• SOURCE EXCERPT:
** BEGIN **
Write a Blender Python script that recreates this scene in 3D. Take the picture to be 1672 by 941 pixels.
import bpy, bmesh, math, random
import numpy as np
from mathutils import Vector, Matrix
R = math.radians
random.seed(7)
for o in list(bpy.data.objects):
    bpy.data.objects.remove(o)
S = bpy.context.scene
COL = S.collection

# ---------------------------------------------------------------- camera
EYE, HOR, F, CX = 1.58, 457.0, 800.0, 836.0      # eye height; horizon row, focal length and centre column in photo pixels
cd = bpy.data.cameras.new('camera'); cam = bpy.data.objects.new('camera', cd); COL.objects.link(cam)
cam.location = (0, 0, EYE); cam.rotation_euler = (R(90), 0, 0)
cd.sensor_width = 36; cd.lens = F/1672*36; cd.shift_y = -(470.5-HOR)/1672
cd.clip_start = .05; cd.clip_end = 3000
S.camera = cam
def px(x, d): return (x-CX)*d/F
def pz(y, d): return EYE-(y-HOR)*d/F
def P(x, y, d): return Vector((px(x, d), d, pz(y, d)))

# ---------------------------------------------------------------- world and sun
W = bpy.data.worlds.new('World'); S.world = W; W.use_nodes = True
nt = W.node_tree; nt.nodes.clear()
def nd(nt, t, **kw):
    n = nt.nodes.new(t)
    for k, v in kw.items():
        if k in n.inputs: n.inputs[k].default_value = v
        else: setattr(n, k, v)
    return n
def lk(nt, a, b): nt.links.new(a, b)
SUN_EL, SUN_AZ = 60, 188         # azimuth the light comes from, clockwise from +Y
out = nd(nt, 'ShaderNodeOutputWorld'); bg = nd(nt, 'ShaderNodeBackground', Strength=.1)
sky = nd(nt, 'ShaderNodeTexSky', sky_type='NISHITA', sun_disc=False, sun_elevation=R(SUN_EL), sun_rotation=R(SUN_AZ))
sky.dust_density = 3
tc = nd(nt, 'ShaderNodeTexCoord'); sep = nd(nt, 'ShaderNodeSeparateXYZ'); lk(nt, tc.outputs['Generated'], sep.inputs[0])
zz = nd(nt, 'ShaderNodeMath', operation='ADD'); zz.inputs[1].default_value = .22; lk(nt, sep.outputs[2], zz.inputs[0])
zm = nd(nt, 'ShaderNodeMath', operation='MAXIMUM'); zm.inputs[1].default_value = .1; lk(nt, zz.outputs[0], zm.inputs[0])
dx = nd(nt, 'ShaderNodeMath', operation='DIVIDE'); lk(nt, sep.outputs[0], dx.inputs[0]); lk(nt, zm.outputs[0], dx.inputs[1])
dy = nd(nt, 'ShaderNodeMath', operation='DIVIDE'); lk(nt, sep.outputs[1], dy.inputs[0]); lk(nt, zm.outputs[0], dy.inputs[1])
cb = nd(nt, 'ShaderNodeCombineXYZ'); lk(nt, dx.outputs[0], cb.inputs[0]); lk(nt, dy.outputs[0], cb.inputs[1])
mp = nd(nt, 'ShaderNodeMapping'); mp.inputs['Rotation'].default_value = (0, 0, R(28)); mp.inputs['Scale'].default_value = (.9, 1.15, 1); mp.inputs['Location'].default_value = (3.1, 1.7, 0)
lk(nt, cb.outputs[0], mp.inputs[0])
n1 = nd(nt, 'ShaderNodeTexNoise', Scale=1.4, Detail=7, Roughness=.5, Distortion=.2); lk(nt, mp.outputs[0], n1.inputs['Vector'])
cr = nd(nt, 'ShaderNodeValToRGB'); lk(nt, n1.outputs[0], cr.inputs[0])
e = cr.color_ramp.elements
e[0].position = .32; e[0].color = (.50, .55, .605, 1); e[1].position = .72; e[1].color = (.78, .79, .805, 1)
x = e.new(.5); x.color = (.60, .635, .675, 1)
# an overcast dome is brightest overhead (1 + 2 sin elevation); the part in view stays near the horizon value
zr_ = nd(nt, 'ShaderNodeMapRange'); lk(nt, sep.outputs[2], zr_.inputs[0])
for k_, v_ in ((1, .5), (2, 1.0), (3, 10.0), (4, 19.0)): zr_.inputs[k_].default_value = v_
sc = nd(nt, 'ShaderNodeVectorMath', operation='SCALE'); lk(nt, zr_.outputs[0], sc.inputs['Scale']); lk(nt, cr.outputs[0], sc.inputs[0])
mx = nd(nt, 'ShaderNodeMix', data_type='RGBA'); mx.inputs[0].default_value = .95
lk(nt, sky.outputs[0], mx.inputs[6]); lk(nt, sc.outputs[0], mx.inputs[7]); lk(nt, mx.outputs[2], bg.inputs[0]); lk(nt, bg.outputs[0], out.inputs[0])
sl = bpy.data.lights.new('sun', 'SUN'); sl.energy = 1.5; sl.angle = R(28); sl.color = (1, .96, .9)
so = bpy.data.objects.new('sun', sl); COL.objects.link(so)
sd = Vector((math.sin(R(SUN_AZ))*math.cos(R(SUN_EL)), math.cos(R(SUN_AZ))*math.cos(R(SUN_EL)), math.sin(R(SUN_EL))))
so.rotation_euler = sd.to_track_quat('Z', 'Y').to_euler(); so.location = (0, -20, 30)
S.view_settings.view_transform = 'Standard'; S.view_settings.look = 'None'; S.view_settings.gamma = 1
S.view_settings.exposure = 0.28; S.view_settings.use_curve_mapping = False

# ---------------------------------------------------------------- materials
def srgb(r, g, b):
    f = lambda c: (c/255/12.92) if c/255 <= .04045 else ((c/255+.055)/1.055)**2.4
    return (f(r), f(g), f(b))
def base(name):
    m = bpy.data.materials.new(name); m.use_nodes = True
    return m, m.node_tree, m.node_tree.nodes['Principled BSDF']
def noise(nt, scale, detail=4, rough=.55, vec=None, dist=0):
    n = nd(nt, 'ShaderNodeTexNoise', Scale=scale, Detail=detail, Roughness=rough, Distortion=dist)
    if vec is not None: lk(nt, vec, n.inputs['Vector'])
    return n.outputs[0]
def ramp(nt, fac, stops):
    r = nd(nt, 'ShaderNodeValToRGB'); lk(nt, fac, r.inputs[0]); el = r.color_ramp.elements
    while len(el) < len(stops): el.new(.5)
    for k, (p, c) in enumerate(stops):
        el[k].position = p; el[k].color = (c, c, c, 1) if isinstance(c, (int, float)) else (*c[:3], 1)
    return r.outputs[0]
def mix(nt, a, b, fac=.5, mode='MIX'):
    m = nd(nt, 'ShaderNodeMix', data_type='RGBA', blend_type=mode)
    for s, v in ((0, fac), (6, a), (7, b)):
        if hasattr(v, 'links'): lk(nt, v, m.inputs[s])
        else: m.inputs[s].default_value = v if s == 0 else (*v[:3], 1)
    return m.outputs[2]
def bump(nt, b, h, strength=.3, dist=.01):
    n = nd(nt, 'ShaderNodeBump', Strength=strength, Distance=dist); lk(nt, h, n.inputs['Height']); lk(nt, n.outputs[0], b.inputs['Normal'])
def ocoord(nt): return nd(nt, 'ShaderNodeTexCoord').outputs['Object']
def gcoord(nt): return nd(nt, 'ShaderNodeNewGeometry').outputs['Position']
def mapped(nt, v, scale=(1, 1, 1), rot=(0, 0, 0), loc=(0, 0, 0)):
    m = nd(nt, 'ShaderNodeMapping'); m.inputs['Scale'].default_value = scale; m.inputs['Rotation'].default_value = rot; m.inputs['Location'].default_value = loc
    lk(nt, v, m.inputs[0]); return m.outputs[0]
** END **
• THE TASK: Write out the whole listing again. Match it word for word.

• SOLUTION TO THIS EXERCISE:
Write a Blender Python script that recreates this scene in 3D. Take the picture to be 1672 by 941 pixels.
import bpy, bmesh, math, random
import numpy as np
from mathutils import Vector, Matrix
R = math.radians
random.seed(7)
for o in list(bpy.data.objects):
    bpy.data.objects.remove(o)
S = bpy.context.scene
COL = S.collection

# ---------------------------------------------------------------- camera
EYE, HOR, F, CX = 1.58, 457.0, 800.0, 836.0      # eye height; horizon row, focal length and centre column in photo pixels
cd = bpy.data.cameras.new('camera'); cam = bpy.data.objects.new('camera', cd); COL.objects.link(cam)
cam.location = (0, 0, EYE); cam.rotation_euler = (R(90), 0, 0)
cd.sensor_width = 36; cd.lens = F/1672*36; cd.shift_y = -(470.5-HOR)/1672
cd.clip_start = .05; cd.clip_end = 3000
S.camera = cam
def px(x, d): return (x-CX)*d/F
def pz(y, d): return EYE-(y-HOR)*d/F
def P(x, y, d): return Vector((px(x, d), d, pz(y, d)))

# ---------------------------------------------------------------- world and sun
W = bpy.data.worlds.new('World'); S.world = W; W.use_nodes = True
nt = W.node_tree; nt.nodes.clear()
def nd(nt, t, **kw):
    n = nt.nodes.new(t)
    for k, v in kw.items():
        if k in n.inputs: n.inputs[k].default_value = v
        else: setattr(n, k, v)
    return n
def lk(nt, a, b): nt.links.new(a, b)
SUN_EL, SUN_AZ = 60, 188         # azimuth the light comes from, clockwise from +Y
out = nd(nt, 'ShaderNodeOutputWorld'); bg = nd(nt, 'ShaderNodeBackground', Strength=.1)
sky = nd(nt, 'ShaderNodeTexSky', sky_type='NISHITA', sun_disc=False, sun_elevation=R(SUN_EL), sun_rotation=R(SUN_AZ))
sky.dust_density = 3
tc = nd(nt, 'ShaderNodeTexCoord'); sep = nd(nt, 'ShaderNodeSeparateXYZ'); lk(nt, tc.outputs['Generated'], sep.inputs[0])
zz = nd(nt, 'ShaderNodeMath', operation='ADD'); zz.inputs[1].default_value = .22; lk(nt, sep.outputs[2], zz.inputs[0])
zm = nd(nt, 'ShaderNodeMath', operation='MAXIMUM'); zm.inputs[1].default_value = .1; lk(nt, zz.outputs[0], zm.inputs[0])
dx = nd(nt, 'ShaderNodeMath', operation='DIVIDE'); lk(nt, sep.outputs[0], dx.inputs[0]); lk(nt, zm.outputs[0], dx.inputs[1])
dy = nd(nt, 'ShaderNodeMath', operation='DIVIDE'); lk(nt, sep.outputs[1], dy.inputs[0]); lk(nt, zm.outputs[0], dy.inputs[1])
cb = nd(nt, 'ShaderNodeCombineXYZ'); lk(nt, dx.outputs[0], cb.inputs[0]); lk(nt, dy.outputs[0], cb.inputs[1])
mp = nd(nt, 'ShaderNodeMapping'); mp.inputs['Rotation'].default_value = (0, 0, R(28)); mp.inputs['Scale'].default_value = (.9, 1.15, 1); mp.inputs['Location'].default_value = (3.1, 1.7, 0)
lk(nt, cb.outputs[0], mp.inputs[0])
n1 = nd(nt, 'ShaderNodeTexNoise', Scale=1.4, Detail=7, Roughness=.5, Distortion=.2); lk(nt, mp.outputs[0], n1.inputs['Vector'])
cr = nd(nt, 'ShaderNodeValToRGB'); lk(nt, n1.outputs[0], cr.inputs[0])
e = cr.color_ramp.elements
e[0].position = .32; e[0].color = (.50, .55, .605, 1); e[1].position = .72; e[1].color = (.78, .79, .805, 1)
x = e.new(.5); x.color = (.60, .635, .675, 1)
# an overcast dome is brightest overhead (1 + 2 sin elevation); the part in view stays near the horizon value
zr_ = nd(nt, 'ShaderNodeMapRange'); lk(nt, sep.outputs[2], zr_.inputs[0])
for k_, v_ in ((1, .5), (2, 1.0), (3, 10.0), (4, 19.0)): zr_.inputs[k_].default_value = v_
sc = nd(nt, 'ShaderNodeVectorMath', operation='SCALE'); lk(nt, zr_.outputs[0], sc.inputs['Scale']); lk(nt, cr.outputs[0], sc.inputs[0])
mx = nd(nt, 'ShaderNodeMix', data_type='RGBA'); mx.inputs[0].default_value = .95
lk(nt, sky.outputs[0], mx.inputs[6]); lk(nt, sc.outputs[0], mx.inputs[7]); lk(nt, mx.outputs[2], bg.inputs[0]); lk(nt, bg.outputs[0], out.inputs[0])
sl = bpy.data.lights.new('sun', 'SUN'); sl.energy = 1.5; sl.angle = R(28); sl.color = (1, .96, .9)
so = bpy.data.objects.new('sun', sl); COL.objects.link(so)
sd = Vector((math.sin(R(SUN_AZ))*math.cos(R(SUN_EL)), math.cos(R(SUN_AZ))*math.cos(R(SUN_EL)), math.sin(R(SUN_EL))))
so.rotation_euler = sd.to_track_quat('Z', 'Y').to_euler(); so.location = (0, -20, 30)
S.view_settings.view_transform = 'Standard'; S.view_settings.look = 'None'; S.view_settings.gamma = 1
S.view_settings.exposure = 0.28; S.view_settings.use_curve_mapping = False

# ---------------------------------------------------------------- materials
def srgb(r, g, b):
    f = lambda c: (c/255/12.92) if c/255 <= .04045 else ((c/255+.055)/1.055)**2.4
    return (f(r), f(g), f(b))
def base(name):
    m = bpy.data.materials.new(name); m.use_nodes = True
    return m, m.node_tree, m.node_tree.nodes['Principled BSDF']
def noise(nt, scale, detail=4, rough=.55, vec=None, dist=0):
    n = nd(nt, 'ShaderNodeTexNoise', Scale=scale, Detail=detail, Roughness=rough, Distortion=dist)
    if vec is not None: lk(nt, vec, n.inputs['Vector'])
    return n.outputs[0]
def ramp(nt, fac, stops):
    r = nd(nt, 'ShaderNodeValToRGB'); lk(nt, fac, r.inputs[0]); el = r.color_ramp.elements
    while len(el) < len(stops): el.new(.5)
    for k, (p, c) in enumerate(stops):
        el[k].position = p; el[k].color = (c, c, c, 1) if isinstance(c, (int, float)) else (*c[:3], 1)
    return r.outputs[0]
def mix(nt, a, b, fac=.5, mode='MIX'):
    m = nd(nt, 'ShaderNodeMix', data_type='RGBA', blend_type=mode)
    for s, v in ((0, fac), (6, a), (7, b)):
        if hasattr(v, 'links'): lk(nt, v, m.inputs[s])
        else: m.inputs[s].default_value = v if s == 0 else (*v[:3], 1)
    return m.outputs[2]
def bump(nt, b, h, strength=.3, dist=.01):
    n = nd(nt, 'ShaderNodeBump', Strength=strength, Distance=dist); lk(nt, h, n.inputs['Height']); lk(nt, n.outputs[0], b.inputs['Normal'])
def ocoord(nt): return nd(nt, 'ShaderNodeTexCoord').outputs['Object']
def gcoord(nt): return nd(nt, 'ShaderNodeNewGeometry').outputs['Position']
def mapped(nt, v, scale=(1, 1, 1), rot=(0, 0, 0), loc=(0, 0, 0)):
    m = nd(nt, 'ShaderNodeMapping'); m.inputs['Scale'].default_value = scale; m.inputs['Rotation'].default_value = rot; m.inputs['Location'].default_value = loc
    lk(nt, v, m.inputs[0]); return m.outputs[0]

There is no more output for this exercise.